● **Set exercise**:
Write out the data again in full, exactly as it reads.

-*-

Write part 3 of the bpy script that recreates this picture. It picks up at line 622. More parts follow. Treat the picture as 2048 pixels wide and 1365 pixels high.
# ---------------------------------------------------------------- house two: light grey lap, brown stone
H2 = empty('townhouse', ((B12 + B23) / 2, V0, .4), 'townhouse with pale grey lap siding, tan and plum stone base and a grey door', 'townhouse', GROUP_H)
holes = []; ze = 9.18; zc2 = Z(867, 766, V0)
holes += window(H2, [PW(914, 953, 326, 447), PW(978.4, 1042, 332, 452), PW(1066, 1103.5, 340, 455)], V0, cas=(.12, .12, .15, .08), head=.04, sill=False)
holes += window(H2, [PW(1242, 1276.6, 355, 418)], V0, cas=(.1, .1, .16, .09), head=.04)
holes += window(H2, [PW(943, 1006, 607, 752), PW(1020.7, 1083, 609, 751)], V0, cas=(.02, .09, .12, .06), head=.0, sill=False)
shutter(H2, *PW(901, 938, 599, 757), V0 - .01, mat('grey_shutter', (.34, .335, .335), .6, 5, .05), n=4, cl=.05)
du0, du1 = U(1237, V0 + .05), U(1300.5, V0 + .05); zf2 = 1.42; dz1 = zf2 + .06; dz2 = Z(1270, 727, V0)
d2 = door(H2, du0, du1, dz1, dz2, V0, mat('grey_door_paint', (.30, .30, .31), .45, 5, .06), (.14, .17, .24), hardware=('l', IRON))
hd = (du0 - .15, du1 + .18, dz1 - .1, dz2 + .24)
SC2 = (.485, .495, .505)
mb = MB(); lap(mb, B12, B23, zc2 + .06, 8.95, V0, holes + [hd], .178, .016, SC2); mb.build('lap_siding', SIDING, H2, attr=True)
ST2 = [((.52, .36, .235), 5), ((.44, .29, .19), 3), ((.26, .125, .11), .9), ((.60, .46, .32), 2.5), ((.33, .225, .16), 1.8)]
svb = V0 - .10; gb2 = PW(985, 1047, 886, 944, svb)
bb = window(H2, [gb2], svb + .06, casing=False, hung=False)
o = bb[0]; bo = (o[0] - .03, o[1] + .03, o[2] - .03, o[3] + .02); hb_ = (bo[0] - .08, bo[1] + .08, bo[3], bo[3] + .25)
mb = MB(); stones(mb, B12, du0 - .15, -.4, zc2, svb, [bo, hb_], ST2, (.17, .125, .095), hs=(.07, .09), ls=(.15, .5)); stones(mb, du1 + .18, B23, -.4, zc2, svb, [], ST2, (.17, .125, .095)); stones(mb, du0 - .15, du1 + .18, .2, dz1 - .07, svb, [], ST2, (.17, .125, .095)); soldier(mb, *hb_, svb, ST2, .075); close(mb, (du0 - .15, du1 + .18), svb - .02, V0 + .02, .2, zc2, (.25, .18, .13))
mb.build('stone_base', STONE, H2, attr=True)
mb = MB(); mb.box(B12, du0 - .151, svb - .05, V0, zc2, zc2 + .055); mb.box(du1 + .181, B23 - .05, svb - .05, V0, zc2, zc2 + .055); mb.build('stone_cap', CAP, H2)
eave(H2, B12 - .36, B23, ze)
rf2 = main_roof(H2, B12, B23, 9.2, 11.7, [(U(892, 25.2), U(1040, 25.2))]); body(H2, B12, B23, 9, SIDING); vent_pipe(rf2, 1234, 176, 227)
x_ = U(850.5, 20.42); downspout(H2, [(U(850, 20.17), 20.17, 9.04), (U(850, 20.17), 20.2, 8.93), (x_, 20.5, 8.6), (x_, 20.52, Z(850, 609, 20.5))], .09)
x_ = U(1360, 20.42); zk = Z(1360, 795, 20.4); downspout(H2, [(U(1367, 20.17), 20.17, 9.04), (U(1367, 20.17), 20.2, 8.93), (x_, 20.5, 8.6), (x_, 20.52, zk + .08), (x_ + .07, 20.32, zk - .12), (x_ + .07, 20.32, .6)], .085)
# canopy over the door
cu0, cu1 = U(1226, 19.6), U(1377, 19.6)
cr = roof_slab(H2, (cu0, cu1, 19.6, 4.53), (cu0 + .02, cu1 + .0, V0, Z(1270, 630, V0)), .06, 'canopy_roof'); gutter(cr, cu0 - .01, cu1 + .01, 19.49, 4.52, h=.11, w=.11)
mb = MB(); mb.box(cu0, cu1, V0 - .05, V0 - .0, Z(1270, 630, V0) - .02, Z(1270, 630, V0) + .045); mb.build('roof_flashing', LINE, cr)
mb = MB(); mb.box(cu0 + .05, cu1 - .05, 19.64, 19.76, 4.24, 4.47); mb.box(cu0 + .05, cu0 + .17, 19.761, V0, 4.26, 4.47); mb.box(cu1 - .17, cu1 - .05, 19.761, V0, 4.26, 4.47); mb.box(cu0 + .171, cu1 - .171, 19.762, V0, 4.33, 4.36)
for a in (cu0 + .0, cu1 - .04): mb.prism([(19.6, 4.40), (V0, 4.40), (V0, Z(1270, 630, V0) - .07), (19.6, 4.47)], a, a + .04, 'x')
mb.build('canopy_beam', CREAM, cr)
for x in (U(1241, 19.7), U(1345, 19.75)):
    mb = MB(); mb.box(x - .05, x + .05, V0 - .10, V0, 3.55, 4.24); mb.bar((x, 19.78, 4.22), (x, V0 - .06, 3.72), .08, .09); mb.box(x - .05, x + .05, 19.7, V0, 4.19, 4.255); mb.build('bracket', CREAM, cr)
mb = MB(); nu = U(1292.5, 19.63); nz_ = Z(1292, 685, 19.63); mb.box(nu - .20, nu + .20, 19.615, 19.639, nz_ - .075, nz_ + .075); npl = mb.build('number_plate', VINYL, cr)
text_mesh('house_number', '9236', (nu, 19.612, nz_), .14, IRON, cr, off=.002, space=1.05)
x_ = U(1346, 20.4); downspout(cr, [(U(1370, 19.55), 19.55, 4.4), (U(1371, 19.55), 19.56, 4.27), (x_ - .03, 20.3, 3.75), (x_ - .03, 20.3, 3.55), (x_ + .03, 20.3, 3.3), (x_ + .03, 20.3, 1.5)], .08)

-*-

● **Answer**:
Write part 3 of the bpy script that recreates this picture. It picks up at line 622. More parts follow. Treat the picture as 2048 pixels wide and 1365 pixels high.
# ---------------------------------------------------------------- house two: light grey lap, brown stone
H2 = empty('townhouse', ((B12 + B23) / 2, V0, .4), 'townhouse with pale grey lap siding, tan and plum stone base and a grey door', 'townhouse', GROUP_H)
holes = []; ze = 9.18; zc2 = Z(867, 766, V0)
holes += window(H2, [PW(914, 953, 326, 447), PW(978.4, 1042, 332, 452), PW(1066, 1103.5, 340, 455)], V0, cas=(.12, .12, .15, .08), head=.04, sill=False)
holes += window(H2, [PW(1242, 1276.6, 355, 418)], V0, cas=(.1, .1, .16, .09), head=.04)
holes += window(H2, [PW(943, 1006, 607, 752), PW(1020.7, 1083, 609, 751)], V0, cas=(.02, .09, .12, .06), head=.0, sill=False)
shutter(H2, *PW(901, 938, 599, 757), V0 - .01, mat('grey_shutter', (.34, .335, .335), .6, 5, .05), n=4, cl=.05)
du0, du1 = U(1237, V0 + .05), U(1300.5, V0 + .05); zf2 = 1.42; dz1 = zf2 + .06; dz2 = Z(1270, 727, V0)
d2 = door(H2, du0, du1, dz1, dz2, V0, mat('grey_door_paint', (.30, .30, .31), .45, 5, .06), (.14, .17, .24), hardware=('l', IRON))
hd = (du0 - .15, du1 + .18, dz1 - .1, dz2 + .24)
SC2 = (.485, .495, .505)
mb = MB(); lap(mb, B12, B23, zc2 + .06, 8.95, V0, holes + [hd], .178, .016, SC2); mb.build('lap_siding', SIDING, H2, attr=True)
ST2 = [((.52, .36, .235), 5), ((.44, .29, .19), 3), ((.26, .125, .11), .9), ((.60, .46, .32), 2.5), ((.33, .225, .16), 1.8)]
svb = V0 - .10; gb2 = PW(985, 1047, 886, 944, svb)
bb = window(H2, [gb2], svb + .06, casing=False, hung=False)
o = bb[0]; bo = (o[0] - .03, o[1] + .03, o[2] - .03, o[3] + .02); hb_ = (bo[0] - .08, bo[1] + .08, bo[3], bo[3] + .25)
mb = MB(); stones(mb, B12, du0 - .15, -.4, zc2, svb, [bo, hb_], ST2, (.17, .125, .095), hs=(.07, .09), ls=(.15, .5)); stones(mb, du1 + .18, B23, -.4, zc2, svb, [], ST2, (.17, .125, .095)); stones(mb, du0 - .15, du1 + .18, .2, dz1 - .07, svb, [], ST2, (.17, .125, .095)); soldier(mb, *hb_, svb, ST2, .075); close(mb, (du0 - .15, du1 + .18), svb - .02, V0 + .02, .2, zc2, (.25, .18, .13))
mb.build('stone_base', STONE, H2, attr=True)
mb = MB(); mb.box(B12, du0 - .151, svb - .05, V0, zc2, zc2 + .055); mb.box(du1 + .181, B23 - .05, svb - .05, V0, zc2, zc2 + .055); mb.build('stone_cap', CAP, H2)
eave(H2, B12 - .36, B23, ze)
rf2 = main_roof(H2, B12, B23, 9.2, 11.7, [(U(892, 25.2), U(1040, 25.2))]); body(H2, B12, B23, 9, SIDING); vent_pipe(rf2, 1234, 176, 227)
x_ = U(850.5, 20.42); downspout(H2, [(U(850, 20.17), 20.17, 9.04), (U(850, 20.17), 20.2, 8.93), (x_, 20.5, 8.6), (x_, 20.52, Z(850, 609, 20.5))], .09)
x_ = U(1360, 20.42); zk = Z(1360, 795, 20.4); downspout(H2, [(U(1367, 20.17), 20.17, 9.04), (U(1367, 20.17), 20.2, 8.93), (x_, 20.5, 8.6), (x_, 20.52, zk + .08), (x_ + .07, 20.32, zk - .12), (x_ + .07, 20.32, .6)], .085)
# canopy over the door
cu0, cu1 = U(1226, 19.6), U(1377, 19.6)
cr = roof_slab(H2, (cu0, cu1, 19.6, 4.53), (cu0 + .02, cu1 + .0, V0, Z(1270, 630, V0)), .06, 'canopy_roof'); gutter(cr, cu0 - .01, cu1 + .01, 19.49, 4.52, h=.11, w=.11)
mb = MB(); mb.box(cu0, cu1, V0 - .05, V0 - .0, Z(1270, 630, V0) - .02, Z(1270, 630, V0) + .045); mb.build('roof_flashing', LINE, cr)
mb = MB(); mb.box(cu0 + .05, cu1 - .05, 19.64, 19.76, 4.24, 4.47); mb.box(cu0 + .05, cu0 + .17, 19.761, V0, 4.26, 4.47); mb.box(cu1 - .17, cu1 - .05, 19.761, V0, 4.26, 4.47); mb.box(cu0 + .171, cu1 - .171, 19.762, V0, 4.33, 4.36)
for a in (cu0 + .0, cu1 - .04): mb.prism([(19.6, 4.40), (V0, 4.40), (V0, Z(1270, 630, V0) - .07), (19.6, 4.47)], a, a + .04, 'x')
mb.build('canopy_beam', CREAM, cr)
for x in (U(1241, 19.7), U(1345, 19.75)):
    mb = MB(); mb.box(x - .05, x + .05, V0 - .10, V0, 3.55, 4.24); mb.bar((x, 19.78, 4.22), (x, V0 - .06, 3.72), .08, .09); mb.box(x - .05, x + .05, 19.7, V0, 4.19, 4.255); mb.build('bracket', CREAM, cr)
mb = MB(); nu = U(1292.5, 19.63); nz_ = Z(1292, 685, 19.63); mb.box(nu - .20, nu + .20, 19.615, 19.639, nz_ - .075, nz_ + .075); npl = mb.build('number_plate', VINYL, cr)
text_mesh('house_number', '9236', (nu, 19.612, nz_), .14, IRON, cr, off=.002, space=1.05)
x_ = U(1346, 20.4); downspout(cr, [(U(1370, 19.55), 19.55, 4.4), (U(1371, 19.55), 19.56, 4.27), (x_ - .03, 20.3, 3.75), (x_ - .03, 20.3, 3.55), (x_ + .03, 20.3, 3.3), (x_ + .03, 20.3, 1.5)], .08)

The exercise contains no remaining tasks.